BRIEF:
Output all the data exactly. Pictures do not belong in the copy.
....
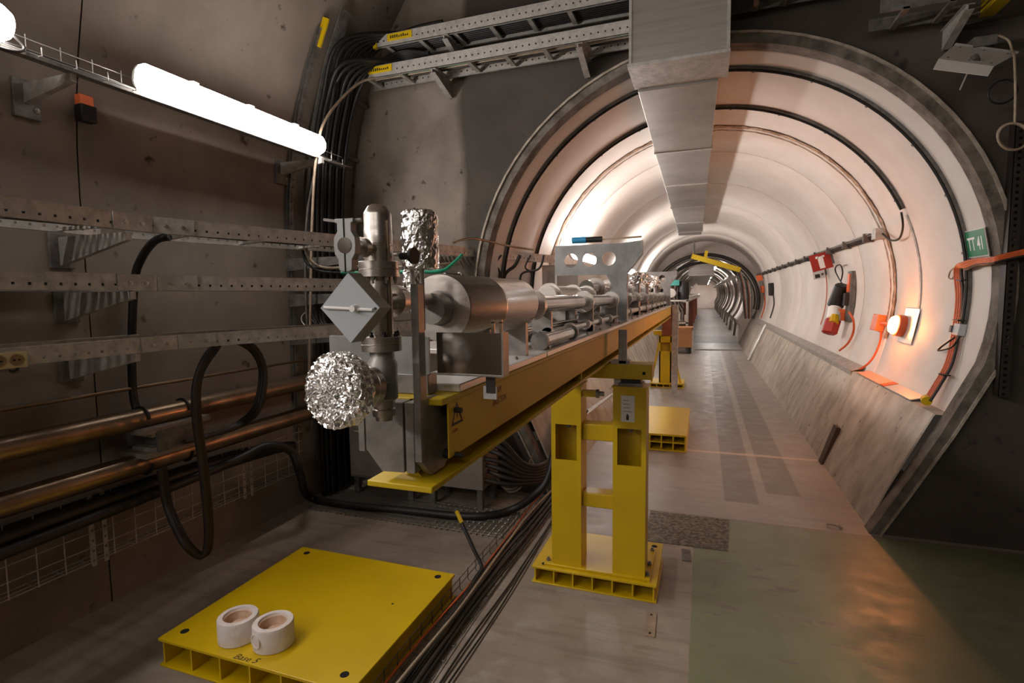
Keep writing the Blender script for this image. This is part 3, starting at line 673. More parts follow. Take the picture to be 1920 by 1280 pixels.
# bundle of orange cables down the right edge of the mouth
mp = [(1797, 505), (1800, 560), (1793, 620), (1780, 680), (1757, 722), (1738, 752)]
for i in range(4):
    o = 4*i
    P = [V((2.6, 3.55-.02*i, 2.05)), V((2.1, 3.60, 1.83-.012*i)), aY(1900, 474+3*i, 3.66), aY(1862, 484+3*i, 3.70), aW(1835, 486+3*i, 1.53), aW(1808+o*.5, 492+o, 1.53)]+[aW(x-6+o, y, 1.54) for x, y in mp]
    cable('orange_cable', ['orange cable at the left of the bundle below the green sign', 'orange cable second from left in the bundle below the green sign', 'orange cable third from left in the bundle below the green sign', 'black cable at the right of the orange bundle below the green sign'][i], 'cable', P, .0085, m_org if i < 3 else m_blkd)
for (x, y) in ((1803, 525), (1797, 600), (1770, 702)):
    p = aW(x, y, 1.53); MB().box(p.x-.03, p.x+.02, p.y-.045, p.y+.03, p.z-.005, p.z+.005)
    o = MB().box(p.x-.02, p.x+.02, p.y-.045, p.y+.03, p.z-.004, p.z+.004).build('cable_tie', m_black, smooth=0); tag(o, ['black tie near the top of the orange cable bundle', 'black tie in the middle of the orange cable bundle', 'black tie low on the orange cable bundle'][((525, 600, 702)).index(y)], 'cable tie')
cable('hook_cable', 'small pale hook of cable left of the orange bundle', 'cable', [aW(1795, 500, 1.55), aW(1783, 507, 1.55), aW(1779, 520, 1.55), aW(1786, 522, 1.55), aW(1790, 512, 1.55)], .005, m_beige)
cable('hook_cable', 'black cable loop below the small grey junction box on the right', 'cable', [aW(1790, 632, 1.53), aW(1765, 650, 1.53), aW(1760, 657, 1.53), aW(1785, 650, 1.53), aW(1800, 630, 1.53)], .006, m_blk)
c = aW(1806, 619, 1.565); nrm, upt = wall_basis(c)
t = thing('junction_box', 'small grey junction box beside the orange cable bundle', 'junction box', c)
bx_ = plate_on(c, nrm, upt, .085, .075, .04, m_box, 'enclosure', t, 0, .004); plate_on(c-rt*.055, nrm, upt, .03, .045, .05, m_galvd, 'switch', t, 0, .003)
# amber lamp
c = aW(1703, 612, 1.565); nrm, upt = wall_basis(c)
t = thing('amber_warning_lamp', 'lit amber warning lamp with orange box on a steel plate on the right wall', 'lamp', c)
plate_on(aW(1706, 611, 1.565), nrm, upt, .30, .28, .006, m_table, 'backing_plate', t, .006, .002)
c2 = aW(1697, 612, 1.565)
mb = MB(); mb.lathe(c2+nrm*.012, nrm, [(0, .088), (.05, .088), (.055, .08)], 24); mb.build('base', m_amberbody, t)
mb = MB(); n_ = 20; prof_ = [(.055, 1), (.085, .98), (.105, .8), (.115, .4)]; vs = []; fs = []
for tt, sc in prof_:
    for k_ in range(n_):
        a = 2*PI*k_/n_; cxx = math.cos(a); szz = math.sin(a)
        vs.append(c2+nrm*tt+rt*(.045*sc*cxx)+upt*(.074*sc*(abs(szz)**.8)*(1 if szz > 0 else -1)))
for i in range(3):
    for k_ in range(n_): a = i*n_+k_; b = i*n_+(k_+1) % n_; fs.append((a, b, b+n_, a+n_))
fs.append(tuple(range(3*n_, 4*n_))); mb.add(vs, fs); mb.build('lens', m_amber, t, smooth=60)
c3 = aW(1655, 606, 1.565); plate_on(c3, nrm, upt, .16, .15, .07, m_orgbox, 'junction_box', t, .0, .006)
MB().cyl(c3+nrm*.03, c2+nrm*.03, .02, 12).build('gland', m_orgbox, t)
cable('orange_cable', 'orange cable from the amber lamp box down to the ledge', 'cable', [aW(1652, 622, 1.545), aW(1650, 640, 1.55), aW(1640, 665, 1.55), aW(1627, 682, 1.54), aW(1612, 692, 1.53)], .009, m_org)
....
FINISHED EXERCISE:
Keep writing the Blender script for this image. This is part 3, starting at line 673. More parts follow. Take the picture to be 1920 by 1280 pixels.
# bundle of orange cables down the right edge of the mouth
mp = [(1797, 505), (1800, 560), (1793, 620), (1780, 680), (1757, 722), (1738, 752)]
for i in range(4):
    o = 4*i
    P = [V((2.6, 3.55-.02*i, 2.05)), V((2.1, 3.60, 1.83-.012*i)), aY(1900, 474+3*i, 3.66), aY(1862, 484+3*i, 3.70), aW(1835, 486+3*i, 1.53), aW(1808+o*.5, 492+o, 1.53)]+[aW(x-6+o, y, 1.54) for x, y in mp]
    cable('orange_cable', ['orange cable at the left of the bundle below the green sign', 'orange cable second from left in the bundle below the green sign', 'orange cable third from left in the bundle below the green sign', 'black cable at the right of the orange bundle below the green sign'][i], 'cable', P, .0085, m_org if i < 3 else m_blkd)
for (x, y) in ((1803, 525), (1797, 600), (1770, 702)):
    p = aW(x, y, 1.53); MB().box(p.x-.03, p.x+.02, p.y-.045, p.y+.03, p.z-.005, p.z+.005)
    o = MB().box(p.x-.02, p.x+.02, p.y-.045, p.y+.03, p.z-.004, p.z+.004).build('cable_tie', m_black, smooth=0); tag(o, ['black tie near the top of the orange cable bundle', 'black tie in the middle of the orange cable bundle', 'black tie low on the orange cable bundle'][((525, 600, 702)).index(y)], 'cable tie')
cable('hook_cable', 'small pale hook of cable left of the orange bundle', 'cable', [aW(1795, 500, 1.55), aW(1783, 507, 1.55), aW(1779, 520, 1.55), aW(1786, 522, 1.55), aW(1790, 512, 1.55)], .005, m_beige)
cable('hook_cable', 'black cable loop below the small grey junction box on the right', 'cable', [aW(1790, 632, 1.53), aW(1765, 650, 1.53), aW(1760, 657, 1.53), aW(1785, 650, 1.53), aW(1800, 630, 1.53)], .006, m_blk)
c = aW(1806, 619, 1.565); nrm, upt = wall_basis(c)
t = thing('junction_box', 'small grey junction box beside the orange cable bundle', 'junction box', c)
bx_ = plate_on(c, nrm, upt, .085, .075, .04, m_box, 'enclosure', t, 0, .004); plate_on(c-rt*.055, nrm, upt, .03, .045, .05, m_galvd, 'switch', t, 0, .003)
# amber lamp
c = aW(1703, 612, 1.565); nrm, upt = wall_basis(c)
t = thing('amber_warning_lamp', 'lit amber warning lamp with orange box on a steel plate on the right wall', 'lamp', c)
plate_on(aW(1706, 611, 1.565), nrm, upt, .30, .28, .006, m_table, 'backing_plate', t, .006, .002)
c2 = aW(1697, 612, 1.565)
mb = MB(); mb.lathe(c2+nrm*.012, nrm, [(0, .088), (.05, .088), (.055, .08)], 24); mb.build('base', m_amberbody, t)
mb = MB(); n_ = 20; prof_ = [(.055, 1), (.085, .98), (.105, .8), (.115, .4)]; vs = []; fs = []
for tt, sc in prof_:
    for k_ in range(n_):
        a = 2*PI*k_/n_; cxx = math.cos(a); szz = math.sin(a)
        vs.append(c2+nrm*tt+rt*(.045*sc*cxx)+upt*(.074*sc*(abs(szz)**.8)*(1 if szz > 0 else -1)))
for i in range(3):
    for k_ in range(n_): a = i*n_+k_; b = i*n_+(k_+1) % n_; fs.append((a, b, b+n_, a+n_))
fs.append(tuple(range(3*n_, 4*n_))); mb.add(vs, fs); mb.build('lens', m_amber, t, smooth=60)
c3 = aW(1655, 606, 1.565); plate_on(c3, nrm, upt, .16, .15, .07, m_orgbox, 'junction_box', t, .0, .006)
MB().cyl(c3+nrm*.03, c2+nrm*.03, .02, 12).build('gland', m_orgbox, t)
cable('orange_cable', 'orange cable from the amber lamp box down to the ledge', 'cable', [aW(1652, 622, 1.545), aW(1650, 640, 1.55), aW(1640, 665, 1.55), aW(1627, 682, 1.54), aW(1612, 692, 1.53)], .009, m_org)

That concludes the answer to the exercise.